15億円と言えばそこそこのヒットですが、これに先ほどの計算式を当てはめてペイラインを逆算すると、だいたい3億円程度の予算なら赤字にはならないだろう、ということが分かります(このような判断から、日本映画の製作費は3億円前後のボリュームが最も多くなっているらしい)。

「だったら興収の目標値をもっと上げればいいんじゃないの?」という意見もあるでしょう。しかし、日本で公開される映画の興収には”上限”があるため、あまり極端な数値には設定できないのですよ。例えば、去年公開された邦画作品の成績を見てみると、1位が『妖怪ウォッチ』、2位が『バケモノの子』、3位にようやく実写映画の『HERO』が入っています。


(「日本映画製作者連盟」より)

『HERO』の興収は46.7億円でかなりの大ヒットですが、これでも掛けられる予算はせいぜい10億円ぐらい(実際の予算は分かりませんけど)。つまり、50億円を超えるようなメガヒットは滅多に出ないため、必然的に予算の上限が決まってしまう…というわけです。


●なぜ国内市場限定なのか?
一方、貧乏な邦画に対してハリウッド映画は100億円を超える巨額の予算を実現しているわけですが、それはもちろん海外の市場を見込んでいるからであって、実際、アメリカ国内では赤字でも、海外の収益でプラスになった作品も少なくありません。

ではなぜ、邦画も海外を目指さないのか?というと(言語の問題等もありますが)、そもそも日本のマーケットが大きすぎるからなんです。日本の映画興行収入は世界的に見ても極めて巨大で、かつてはアメリカに次いで世界第2位の市場規模を誇っていました(今は中国に抜かれている)。そのため、無理に日本映画を海外に販売しなくても、国内でヒットすればそれだけで十分にビジネスとして成り立ってしまうのですよ。

極端な話、日本人に馴染みのあるイケメン俳優や人気アイドルや有名タレントばかりをキャスティングし、日本の観客が喜びそうなシナリオを適当に書き上げ、2〜3億円程度の安い予算で作って公開すれば、それだけで結構な収益が見込めるし、上手くいけば大儲けできる可能性すらあるわけです。

そうなると、「海外で認められるような日本映画を作ろう」なんて誰も考えないし、逆にどんどん日本人向けに特化した、ある種”ガラパゴス的な映画”が量産されていったと。その結果、外国人の目から見て「最近の日本映画はつまらない」と批判されるようになってしまったのでしょう。

「邦画のレベルは本当に低い!」 英国配給会社代表が日本映画に苦言


●大きな予算を確保するには
ただ僕個人は、日本映画の全てがつまらないとは思っていないし、邦画が発展する可能性もまだ十分にあると考えています。

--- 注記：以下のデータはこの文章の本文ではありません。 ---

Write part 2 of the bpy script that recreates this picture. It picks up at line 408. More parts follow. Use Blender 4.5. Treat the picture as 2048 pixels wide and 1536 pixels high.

例えば、最近公開された『アイアムアヒーロー』などは、企画の段階から海外市場を意識し、そのために(邦画としては)巨大な予算を確保して、外国の人も楽しめるような内容を目指して作られました。

その結果、ジャンル映画の祭典として知られるシッチェス・カタロニア国際映画祭で観客賞&最優秀特殊効果賞を受賞した他、世界各国の映画祭で様々な賞を獲得する快挙を成し遂げたのです。もし、従来通りの方法論で作られていたら、ここまでの成果は得られなかったでしょう。

『アイアムアヒーロー』世界三大ファンタスティック映画祭制覇!

つまり、日本映画も海外のマーケットを視野に入れた映画作りにシフトすれば、大きな予算を確保することも不可能ではないわけです(さすがにハリウッド映画には及びませんが)。日本の市場が将来的にどんどん縮小していくことを考えると、海外の観客にも受け入れられる映画作りは、今後の重要な課題の一つと言えるのではないでしょうか。